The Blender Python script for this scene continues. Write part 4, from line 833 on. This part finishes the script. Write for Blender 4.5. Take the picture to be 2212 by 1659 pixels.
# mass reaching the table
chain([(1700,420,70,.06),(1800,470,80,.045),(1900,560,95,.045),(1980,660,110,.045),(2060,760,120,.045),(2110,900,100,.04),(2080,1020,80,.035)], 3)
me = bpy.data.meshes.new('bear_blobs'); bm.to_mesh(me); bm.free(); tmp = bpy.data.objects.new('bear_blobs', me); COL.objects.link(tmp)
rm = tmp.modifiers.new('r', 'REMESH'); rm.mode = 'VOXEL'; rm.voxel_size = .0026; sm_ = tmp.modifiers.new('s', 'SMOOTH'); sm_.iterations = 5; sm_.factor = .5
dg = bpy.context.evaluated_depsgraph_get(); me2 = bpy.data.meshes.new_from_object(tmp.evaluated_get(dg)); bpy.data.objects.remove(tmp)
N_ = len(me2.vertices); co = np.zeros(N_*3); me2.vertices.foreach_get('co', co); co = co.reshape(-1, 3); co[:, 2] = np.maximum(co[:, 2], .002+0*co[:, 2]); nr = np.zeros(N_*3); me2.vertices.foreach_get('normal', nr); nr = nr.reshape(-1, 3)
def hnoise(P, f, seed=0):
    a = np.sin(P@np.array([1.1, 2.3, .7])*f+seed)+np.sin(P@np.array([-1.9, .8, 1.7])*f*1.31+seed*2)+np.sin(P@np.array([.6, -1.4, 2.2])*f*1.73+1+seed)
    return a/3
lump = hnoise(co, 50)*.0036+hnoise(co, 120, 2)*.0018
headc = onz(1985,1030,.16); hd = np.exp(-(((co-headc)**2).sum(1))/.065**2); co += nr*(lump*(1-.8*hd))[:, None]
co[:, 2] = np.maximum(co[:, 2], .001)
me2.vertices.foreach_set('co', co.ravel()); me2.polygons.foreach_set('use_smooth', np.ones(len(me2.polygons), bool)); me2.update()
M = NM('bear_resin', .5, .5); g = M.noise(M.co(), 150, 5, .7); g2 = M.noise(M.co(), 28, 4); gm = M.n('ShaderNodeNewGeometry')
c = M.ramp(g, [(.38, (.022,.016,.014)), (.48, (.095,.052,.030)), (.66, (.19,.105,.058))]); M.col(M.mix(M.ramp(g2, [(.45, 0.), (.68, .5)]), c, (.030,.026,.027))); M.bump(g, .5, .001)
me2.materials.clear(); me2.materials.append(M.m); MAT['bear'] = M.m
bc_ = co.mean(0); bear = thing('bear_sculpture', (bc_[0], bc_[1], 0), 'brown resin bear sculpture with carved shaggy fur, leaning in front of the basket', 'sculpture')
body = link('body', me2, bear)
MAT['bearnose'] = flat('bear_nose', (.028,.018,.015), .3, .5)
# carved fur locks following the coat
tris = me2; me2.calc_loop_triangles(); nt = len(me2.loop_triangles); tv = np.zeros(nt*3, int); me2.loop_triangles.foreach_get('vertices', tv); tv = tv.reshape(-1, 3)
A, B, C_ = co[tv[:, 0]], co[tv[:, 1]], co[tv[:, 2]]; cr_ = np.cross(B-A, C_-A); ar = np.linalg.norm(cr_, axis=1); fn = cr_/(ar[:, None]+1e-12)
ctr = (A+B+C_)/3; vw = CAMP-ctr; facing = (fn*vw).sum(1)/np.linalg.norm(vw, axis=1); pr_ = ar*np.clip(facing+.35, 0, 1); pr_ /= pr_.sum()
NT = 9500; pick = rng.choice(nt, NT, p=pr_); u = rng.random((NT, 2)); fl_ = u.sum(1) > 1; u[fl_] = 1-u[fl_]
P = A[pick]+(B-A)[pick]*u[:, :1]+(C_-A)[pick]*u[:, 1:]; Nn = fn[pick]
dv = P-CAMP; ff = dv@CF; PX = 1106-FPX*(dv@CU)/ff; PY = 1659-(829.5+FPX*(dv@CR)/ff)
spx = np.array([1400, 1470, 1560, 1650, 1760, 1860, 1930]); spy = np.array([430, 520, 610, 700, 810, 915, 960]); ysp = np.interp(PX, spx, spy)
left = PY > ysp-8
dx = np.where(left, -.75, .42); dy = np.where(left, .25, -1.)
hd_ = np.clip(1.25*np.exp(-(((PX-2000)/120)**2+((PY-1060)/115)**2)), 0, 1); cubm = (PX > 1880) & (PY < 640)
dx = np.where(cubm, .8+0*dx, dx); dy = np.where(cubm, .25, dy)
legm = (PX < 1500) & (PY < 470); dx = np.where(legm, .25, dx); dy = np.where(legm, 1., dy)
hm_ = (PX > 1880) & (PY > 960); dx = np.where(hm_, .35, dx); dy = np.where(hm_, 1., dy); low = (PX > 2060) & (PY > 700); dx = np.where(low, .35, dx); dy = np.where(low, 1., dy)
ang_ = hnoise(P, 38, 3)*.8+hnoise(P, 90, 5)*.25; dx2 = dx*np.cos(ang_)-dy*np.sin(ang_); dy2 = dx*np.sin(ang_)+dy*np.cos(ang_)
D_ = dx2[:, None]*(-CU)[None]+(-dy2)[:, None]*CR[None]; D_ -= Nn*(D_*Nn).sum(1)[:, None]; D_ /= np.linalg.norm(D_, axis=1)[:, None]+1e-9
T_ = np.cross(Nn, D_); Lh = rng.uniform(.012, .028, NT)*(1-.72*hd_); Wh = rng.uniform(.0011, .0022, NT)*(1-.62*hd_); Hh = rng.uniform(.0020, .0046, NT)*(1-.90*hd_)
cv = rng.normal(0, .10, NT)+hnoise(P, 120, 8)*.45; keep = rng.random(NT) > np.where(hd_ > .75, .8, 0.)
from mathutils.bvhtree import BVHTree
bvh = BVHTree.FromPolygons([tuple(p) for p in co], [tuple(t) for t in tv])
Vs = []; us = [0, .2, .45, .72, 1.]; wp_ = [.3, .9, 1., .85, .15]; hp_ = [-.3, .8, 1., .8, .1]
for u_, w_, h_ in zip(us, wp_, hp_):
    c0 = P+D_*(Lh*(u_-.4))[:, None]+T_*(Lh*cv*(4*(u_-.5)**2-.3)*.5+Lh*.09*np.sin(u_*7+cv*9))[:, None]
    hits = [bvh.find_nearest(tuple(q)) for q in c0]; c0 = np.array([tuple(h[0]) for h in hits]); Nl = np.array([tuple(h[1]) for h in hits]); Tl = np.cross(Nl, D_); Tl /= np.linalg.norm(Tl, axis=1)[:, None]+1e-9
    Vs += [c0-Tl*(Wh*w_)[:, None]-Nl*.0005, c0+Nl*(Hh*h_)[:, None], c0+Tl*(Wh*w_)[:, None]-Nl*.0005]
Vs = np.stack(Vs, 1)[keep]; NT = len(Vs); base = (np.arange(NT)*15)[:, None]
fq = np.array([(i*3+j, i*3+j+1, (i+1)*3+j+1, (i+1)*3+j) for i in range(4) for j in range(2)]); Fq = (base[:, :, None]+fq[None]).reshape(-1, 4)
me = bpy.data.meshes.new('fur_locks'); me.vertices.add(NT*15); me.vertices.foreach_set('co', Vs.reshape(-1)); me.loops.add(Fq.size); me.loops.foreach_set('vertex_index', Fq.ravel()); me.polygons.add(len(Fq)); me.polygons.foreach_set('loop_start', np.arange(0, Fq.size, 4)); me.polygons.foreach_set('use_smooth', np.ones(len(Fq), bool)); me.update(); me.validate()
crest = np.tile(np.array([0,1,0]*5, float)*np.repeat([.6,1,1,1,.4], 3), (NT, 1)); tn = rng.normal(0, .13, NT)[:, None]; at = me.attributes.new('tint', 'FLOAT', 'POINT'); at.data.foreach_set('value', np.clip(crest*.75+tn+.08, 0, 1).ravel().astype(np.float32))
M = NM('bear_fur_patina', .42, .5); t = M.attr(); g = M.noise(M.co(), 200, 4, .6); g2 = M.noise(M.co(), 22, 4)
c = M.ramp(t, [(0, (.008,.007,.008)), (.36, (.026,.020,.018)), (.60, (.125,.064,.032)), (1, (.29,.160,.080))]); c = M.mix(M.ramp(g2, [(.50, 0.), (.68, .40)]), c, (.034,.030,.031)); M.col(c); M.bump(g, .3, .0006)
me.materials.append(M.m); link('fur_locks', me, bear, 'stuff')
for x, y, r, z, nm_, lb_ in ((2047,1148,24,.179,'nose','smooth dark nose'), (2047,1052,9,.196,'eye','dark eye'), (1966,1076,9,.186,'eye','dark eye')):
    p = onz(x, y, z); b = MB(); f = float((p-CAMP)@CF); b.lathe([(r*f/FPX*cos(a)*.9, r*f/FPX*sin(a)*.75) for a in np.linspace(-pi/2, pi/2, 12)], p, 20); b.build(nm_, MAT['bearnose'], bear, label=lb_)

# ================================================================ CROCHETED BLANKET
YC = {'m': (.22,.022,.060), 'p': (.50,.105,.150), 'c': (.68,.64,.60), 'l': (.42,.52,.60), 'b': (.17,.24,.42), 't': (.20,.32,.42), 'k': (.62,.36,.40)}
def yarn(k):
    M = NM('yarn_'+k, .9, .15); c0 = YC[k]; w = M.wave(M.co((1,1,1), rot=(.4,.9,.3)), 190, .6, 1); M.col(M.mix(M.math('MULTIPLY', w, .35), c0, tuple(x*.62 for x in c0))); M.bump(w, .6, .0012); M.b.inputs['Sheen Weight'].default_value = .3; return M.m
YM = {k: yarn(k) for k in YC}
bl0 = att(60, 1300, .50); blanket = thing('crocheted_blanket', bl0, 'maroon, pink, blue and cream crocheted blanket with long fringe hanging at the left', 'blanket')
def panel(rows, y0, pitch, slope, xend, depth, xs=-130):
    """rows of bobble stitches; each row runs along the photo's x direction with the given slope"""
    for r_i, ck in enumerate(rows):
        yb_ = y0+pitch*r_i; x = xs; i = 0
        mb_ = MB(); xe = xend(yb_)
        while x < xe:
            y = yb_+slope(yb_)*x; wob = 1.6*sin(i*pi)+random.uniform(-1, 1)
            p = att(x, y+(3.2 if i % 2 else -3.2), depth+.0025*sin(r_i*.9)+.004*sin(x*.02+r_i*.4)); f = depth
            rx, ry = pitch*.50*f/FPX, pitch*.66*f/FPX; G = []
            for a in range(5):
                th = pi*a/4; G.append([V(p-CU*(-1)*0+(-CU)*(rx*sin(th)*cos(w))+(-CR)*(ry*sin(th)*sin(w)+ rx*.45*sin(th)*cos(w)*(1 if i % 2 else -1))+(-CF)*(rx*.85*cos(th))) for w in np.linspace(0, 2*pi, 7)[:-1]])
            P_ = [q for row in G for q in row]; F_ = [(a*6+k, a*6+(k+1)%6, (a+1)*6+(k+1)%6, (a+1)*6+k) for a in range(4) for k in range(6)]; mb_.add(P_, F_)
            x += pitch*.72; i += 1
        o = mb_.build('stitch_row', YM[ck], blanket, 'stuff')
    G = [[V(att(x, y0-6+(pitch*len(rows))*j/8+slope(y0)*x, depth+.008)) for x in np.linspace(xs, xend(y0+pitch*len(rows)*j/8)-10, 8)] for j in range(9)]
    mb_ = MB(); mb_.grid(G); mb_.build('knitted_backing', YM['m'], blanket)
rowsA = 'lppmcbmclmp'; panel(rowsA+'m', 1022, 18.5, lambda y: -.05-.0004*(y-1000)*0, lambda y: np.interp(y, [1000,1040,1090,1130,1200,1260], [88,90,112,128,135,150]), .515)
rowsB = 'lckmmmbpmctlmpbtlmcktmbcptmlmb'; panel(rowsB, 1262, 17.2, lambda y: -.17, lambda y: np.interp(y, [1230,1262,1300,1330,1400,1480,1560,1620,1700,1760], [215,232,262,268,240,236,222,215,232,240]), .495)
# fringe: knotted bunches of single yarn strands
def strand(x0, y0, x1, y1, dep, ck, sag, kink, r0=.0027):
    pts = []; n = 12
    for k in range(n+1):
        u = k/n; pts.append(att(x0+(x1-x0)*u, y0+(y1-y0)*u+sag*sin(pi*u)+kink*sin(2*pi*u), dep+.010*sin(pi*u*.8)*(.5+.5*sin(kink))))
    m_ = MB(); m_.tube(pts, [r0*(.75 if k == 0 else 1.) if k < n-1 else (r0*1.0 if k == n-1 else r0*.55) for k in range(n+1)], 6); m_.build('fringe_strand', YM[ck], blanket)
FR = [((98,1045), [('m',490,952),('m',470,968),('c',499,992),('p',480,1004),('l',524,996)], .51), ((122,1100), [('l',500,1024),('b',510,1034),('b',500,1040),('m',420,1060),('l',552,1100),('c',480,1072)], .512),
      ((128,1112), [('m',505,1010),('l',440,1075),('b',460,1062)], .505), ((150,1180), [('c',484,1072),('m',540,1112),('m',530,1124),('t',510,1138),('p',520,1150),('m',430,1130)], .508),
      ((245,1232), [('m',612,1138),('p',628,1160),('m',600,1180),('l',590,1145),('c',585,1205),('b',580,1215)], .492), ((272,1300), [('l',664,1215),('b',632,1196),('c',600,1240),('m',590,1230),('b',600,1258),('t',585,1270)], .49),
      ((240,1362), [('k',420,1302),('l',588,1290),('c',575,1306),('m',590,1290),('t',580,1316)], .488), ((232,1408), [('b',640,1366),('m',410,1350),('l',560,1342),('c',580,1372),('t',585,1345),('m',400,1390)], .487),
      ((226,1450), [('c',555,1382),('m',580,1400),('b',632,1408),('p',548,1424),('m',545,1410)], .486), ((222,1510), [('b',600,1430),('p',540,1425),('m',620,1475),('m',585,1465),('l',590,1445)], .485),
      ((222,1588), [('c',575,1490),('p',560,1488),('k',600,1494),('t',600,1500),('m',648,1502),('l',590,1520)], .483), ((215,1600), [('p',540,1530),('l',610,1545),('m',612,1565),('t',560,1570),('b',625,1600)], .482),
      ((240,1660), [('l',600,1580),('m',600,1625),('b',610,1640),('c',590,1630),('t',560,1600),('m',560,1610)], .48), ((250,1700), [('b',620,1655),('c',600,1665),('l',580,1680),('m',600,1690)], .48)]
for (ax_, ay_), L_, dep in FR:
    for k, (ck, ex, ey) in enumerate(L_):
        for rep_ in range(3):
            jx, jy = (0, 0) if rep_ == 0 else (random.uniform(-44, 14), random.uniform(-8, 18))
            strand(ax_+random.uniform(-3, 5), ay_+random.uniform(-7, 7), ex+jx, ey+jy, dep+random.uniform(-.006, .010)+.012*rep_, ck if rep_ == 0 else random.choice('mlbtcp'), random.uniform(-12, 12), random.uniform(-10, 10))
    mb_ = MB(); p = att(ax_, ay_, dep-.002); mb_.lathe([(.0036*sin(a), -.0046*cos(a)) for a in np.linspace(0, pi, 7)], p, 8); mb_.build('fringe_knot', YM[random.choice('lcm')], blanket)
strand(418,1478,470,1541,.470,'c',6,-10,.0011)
════════════════════
* SET PROBLEM *
Using the data above, reproduce exactly the lines from the line that contains "M = NM('bear_fur_patina', .42, .5);" through the line that contains "p = onz(x, y, z);", including both.

* RESULT OF THIS EXERCISE *
M = NM('bear_fur_patina', .42, .5); t = M.attr(); g = M.noise(M.co(), 200, 4, .6); g2 = M.noise(M.co(), 22, 4)
c = M.ramp(t, [(0, (.008,.007,.008)), (.36, (.026,.020,.018)), (.60, (.125,.064,.032)), (1, (.29,.160,.080))]); c = M.mix(M.ramp(g2, [(.50, 0.), (.68, .40)]), c, (.034,.030,.031)); M.col(c); M.bump(g, .3, .0006)
me.materials.append(M.m); link('fur_locks', me, bear, 'stuff')
for x, y, r, z, nm_, lb_ in ((2047,1148,24,.179,'nose','smooth dark nose'), (2047,1052,9,.196,'eye','dark eye'), (1966,1076,9,.186,'eye','dark eye')):
    p = onz(x, y, z); b = MB(); f = float((p-CAMP)@CF); b.lathe([(r*f/FPX*cos(a)*.9, r*f/FPX*sin(a)*.75) for a in np.linspace(-pi/2, pi/2, 12)], p, 20); b.build(nm_, MAT['bearnose'], bear, label=lb_)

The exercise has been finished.